**SHORT EXERCISE**
Retype the opening lines of the data exactly, stopping after the line that contains "ark', 'painted band', structure=True)". Skip every picture.

# start of STORED DATA

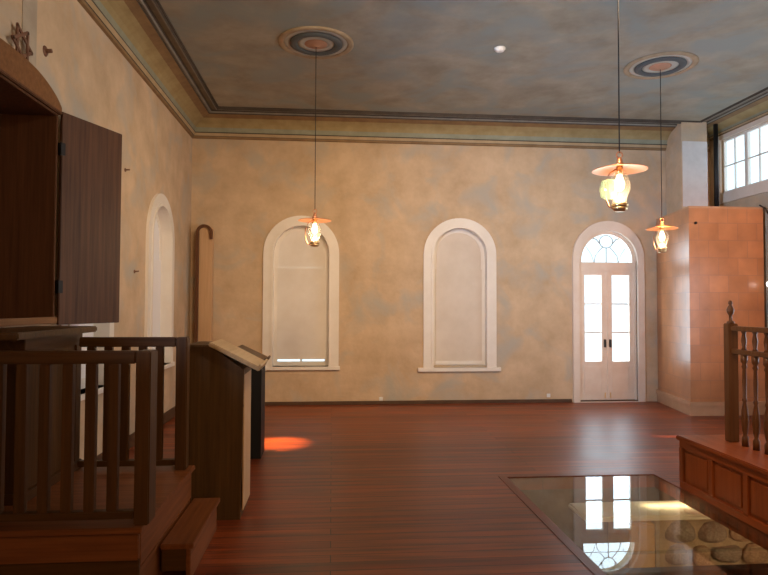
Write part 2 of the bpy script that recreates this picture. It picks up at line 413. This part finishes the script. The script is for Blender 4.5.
# skirting
tag(box('baseboard_back', (-2.2, 3.94, 9.775, 9.80, 0, 0.055), 'darkbase'), 'thin dark skirting along the end wall', 'skirting', structure=True)
tag(box('baseboard_left', (-2.22, -2.195, 4.42, 9.77, 0, 0.14), 'darkbase'), 'dark skirting along the ark wall', 'skirting', structure=True)
# painted pilaster band rising above the ark
tag(box('trim_5', (-2.22, -2.214, 4.50, 4.71, 3.22, 4.215), 'taupe', bev=0), 'taupe painted upright band on the wall above the ark', 'painted band', structure=True)


# arched windows: local x across, y outwards through the wall, z up
def arched_window(name, loc, rz, z0, label, pale, gap, bd=0.088):
    t = thing(name, label, 'window', loc, rz, structure=True)
    s = 0.03
    link('casing', plate(arch(0.60, z0, WZ1), [arch(0.455, z0 + s, WZ1 - 0.145)], -0.035, 0.0), 'white', t)
    link('casing_bead', plate(arch(0.475, z0, WZ1 - .125), [arch(0.44, z0 + s, WZ1 - 0.16)], -0.048, 0.10), 'white', t)
    sash = link('sash', plate(arch(0.44, z0 + s, WZ1 - .16),
                [arch(0.375, z0 + .10, WZ1 - 0.225)], 0.10, 0.14), 'white', t)
    box('mullion', (-0.018, 0.018, 0.125, 0.150, z0 + .09, WZ1 - 0.22), 'white', sash, 0.002)
    bl = pale
    zt = WZ1 - 0.83
    b = box('blind', (-0.385, 0.385, bd, bd + .006, z0 + (.145 if gap else .10), zt), bl, t, 0.001)
    box('hem_bar', (-0.385, 0.385, bd - .008, bd + .006, z0 + (.135 if gap else .07), z0 + (.155 if gap else .13)), 'white', b, 0.003)
    link('upper_blind', plate(arch(0.385, zt - .01, WZ1 - .215), [], bd + .022, bd + .026), bl, t)
    link('pane', plate(arch(0.40, z0 + .09, WZ1 - .2), [], 0.155, 0.161), 'pane', t)
    return t
w1 = arched_window('window_1', (WIN_B[0][0], YB, 0), 0, WZ0, 'left arched window in the end wall, daylight-toned blind with daylight at its foot', 'blind_daylit', True)
box('sill', (-0.64, 0.62, -0.055, 0.10, WZ0 - .025, WZ0 + .03), 'white', w1)
w2 = arched_window('window_2', (WIN_B[1][0], YB, 0), 0, WZ0 - .03, 'right arched window in the end wall, closed beige blind', 'blind', False)
box('sill', (-0.69, 0.67, -0.06, 0.10, WZ0 - .06, WZ0), 'white', w2)
w3 = arched_window('window_3', (XL, WIN_L[0], 0), PI / 2, 0.76, 'farther arched window in the ark wall with white blind', 'blind_white', False)
box('sill', (-0.64, 0.64, -0.05, 0.10, .735, .79), 'white', w3)
w4 = arched_window('window_4', (XL, WIN_L[1], 0), PI / 2, 0.76, 'arched window hidden behind the open ark door', 'blind_white', False)
box('sill', (-0.64, 0.64, -0.05, 0.10, .735, .79), 'white', w4)

# high right windows: local x = -world y
for k, (a, b) in enumerate(RW):
    t = thing('window_%d' % (5 + k), ['high white framed window above the tiled stove', 'middle high window in the right wall', 'nearest high window in the right wall'][k],
              'window', (XR, 0, 0), -PI / 2, structure=True)
    link('casing', plate(rect(-b - .12, -a + .12, 3.28, 4.42), [rect(-b, -a, 3.44, 4.33)], -0.03, 0.0), 'doorpaint', t)
    n = 3; wd = (b - a) / n
    link('sash', plate(rect(-b, -a, 3.44, 4.33), [rect(-b + i * wd + .035, -b + (i + 1) * wd - .035, 3.475, 4.295) for i in range(n)], 0.02, 0.07), 'white', t)
    bs = []
    for i in range(n):
        cx = -b + (i + .5) * wd; bs.append((cx - .009, cx + .009, .03, .055, 3.475, 4.295))
        bs.append((-b + i * wd + .035, -b + (i + 1) * wd - .035, .032, .053, 3.875, 3.895))
    boxes('glazing_bars', bs, 'white', t, 0.001)
    box('pane', (-b + .01, -a - .01, .041, .046, 3.45, 4.32), 'pane', t, 0)

# arched double door
t = thing('door_1', 'arched pink cream double door with glazed leaves and fanlight', 'door', (DOOR_X, YB, 0), structure=True)
link('door_frame', plate(arch(0.615, 0, DOOR_H), [arch(0.50, 0.0, 2.84) if False else [(-0.5, 0.012), (0.5, 0.012)] + arch(0.50, 0, 2.84)[2:]], -0.045, 0.02), 'doorpaint', t)
link('door_frame_reveal', plate([(-0.5, 0.0), (0.5, 0.0)] + arch(0.5, 0, 2.84)[2:], [[(-0.47, 0.014), (0.47, 0.014)] + arch(0.47, 0, 2.81)[2:]], 0.02, 0.12), 'doorpaint', t)
box('threshold', (-0.5, 0.5, -0.02, 0.14, 0.0, 0.028), 'darkbase', t)
box('transom', (-0.47, 0.47, 0.02, 0.10, 2.165, 2.305), 'doorpaint', t)
for sgn in (-1, 1):
    x0, x1 = (-.47, -.004) if sgn < 0 else (.004, .47)
    gx0, gx1 = (-.385, -.095) if sgn < 0 else (.085, .385)
    lf = link('door_leaf', plate(rect(x0, x1, 0.03, 2.165), [rect(gx0, gx1, 0.665, 2.10), ], 0.035, 0.085), 'doorpaint', t)
    boxes('glazing_bars', [(gx0, gx1, .045, .065, z - .011, z + .011) for z in (1.145, 1.62)], 'white', lf, 0.001)
    box('pane', (gx0 - .01, gx1 + .01, .066, .071, .655, 2.11), 'pane', lf, 0)
    link('panel_moulding', plate(rect(gx0 - .01, gx1 + .01, 0.14, 0.58), [rect(gx0 + .02, gx1 - .02, .17, .55)], 0.027, 0.036), 'doorpaint', lf)
    hx = sgn * 0.045
    boxes('door_handle', [(hx - .014, hx + .014, .027, .036, .90, 1.03), (hx - .007, hx + .007, .0, .03, .925, .94), (hx - .007, hx + .007, .0, .03, .99, 1.005),
                          (hx - .008, hx + .008, -.012, .002, .90, 1.03)], 'steel', lf, 0.002)
    boxes('bolt', [(hx - .007, hx + .007, .018, .036, .06, .15)], 'brass', lf, 0.002)
fan = link('fanlight_frame', plate([(-0.47, 2.29), (0.47, 2.29)] + arch(0.47, 0, 2.81)[2:], [[(-0.44, 2.315), (0.44, 2.315)] + arch(0.44, 0, 2.785)[2:]], 0.03, 0.08), 'doorpaint', t)
bm = bmesh.new()
tube_bm(bm, [(0.115 * math.cos(a), .055, 2.665 + 0.105 * math.sin(a)) for a in [2 * PI * i / 24 for i in range(24)]], .007, 6, True)
tube_bm(bm, [(0, .055, 2.31), (0, .055, 2.56)], .007, 6)
for s in (-1, 1):
    tube_bm(bm, [(s * x, .055, z) for x, z in ((.21, 2.31), (.19, 2.42), (.13, 2.50), (.06, 2.575))], .006, 6)
    tube_bm(bm, [(s * x, .055, z) for x, z in ((.10, 2.62), (.17, 2.70), (.27, 2.735))], .008, 6)
    tube_bm(bm, [(s * x, .055, z) for x, z in ((.21, 2.31), (.26, 2.45), (.35, 2.58))], .004, 6)
link('fanlight_tracery', fin(bm), 'c_grey', fan, smooth=True)
link('pane', plate([(-0.45, 2.30), (0.45, 2.30)] + arch(0.45, 0, 2.79)[2:], [], 0.066, 0.071), 'pane', fan)

# ------------------------------------------------------------------ ceiling medallions
def medallion(loc, label):
    t = thing('ceiling_medallion', label, 'ceiling rose', loc, group='round painted ceiling roses')
    lathe('outer_ring', [(0.36, 0), (0.43, 0), (0.43, -.010), (0.41, -.022), (0.38, -.022), (0.36, -.012)], 'm_tan', t, closed=True, seg=48)
    lathe('middle_field', [(0.295, 0), (0.365, 0), (0.365, -.008), (0.295, -.008)], 'm_pale', t, closed=True, seg=48)
    lathe('slate_ring', [(0.21, 0), (0.30, 0), (0.30, -.02), (0.27, -.036), (0.235, -.036), (0.21, -.02)], 'm_dark', t, closed=True, seg=48)
    lathe('inner_field', [(0.125, 0), (0.215, 0), (0.215, -.012), (0.125, -.014)], 'm_pale', t, closed=True, seg=48)
    lathe('center_boss', [(0.0, 0), (0.13, 0), (0.13, -.015), (0.10, -.03), (0.07, -.022), (0.04, -.045), (0.0, -.05)], 'm_rose', t, seg=48)
    return t
L1, L2, L3 = (-0.20, 6.94), (2.03, 4.15), (4.06, 7.20)
med = medallion((L1[0], L1[1], ZC), 'round ceiling rose of tan and slate rings near the left cornice')
dup(med, (L3[0], L3[1], ZC), 'round ceiling rose of slate rings nearer the right windows')
dup(med, (L2[0], L2[1], ZC), 'round ceiling rose above the nearest pendant lamp')
t = thing('smoke_detector', 'small round pale smoke detector on the ceiling between the roses', 'smoke detector', (1.93, 6.88, ZC))
lathe('base', [(0, 0), (.065, 0), (.065, -.015), (0, -.015)], 'plastic', t)
lathe('cap', [(.05, -.015), (.05, -.035), (.03, -.045), (0, -.045)], 'plastic', t)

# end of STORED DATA

**EXERCISE OUTPUT**
Write part 2 of the bpy script that recreates this picture. It picks up at line 413. This part finishes the script. The script is for Blender 4.5.
# skirting
tag(box('baseboard_back', (-2.2, 3.94, 9.775, 9.80, 0, 0.055), 'darkbase'), 'thin dark skirting along the end wall', 'skirting', structure=True)
tag(box('baseboard_left', (-2.22, -2.195, 4.42, 9.77, 0, 0.14), 'darkbase'), 'dark skirting along the ark wall', 'skirting', structure=True)
# painted pilaster band rising above the ark
tag(box('trim_5', (-2.22, -2.214, 4.50, 4.71, 3.22, 4.215), 'taupe', bev=0), 'taupe painted upright band on the wall above the ark', 'painted band', structure=True)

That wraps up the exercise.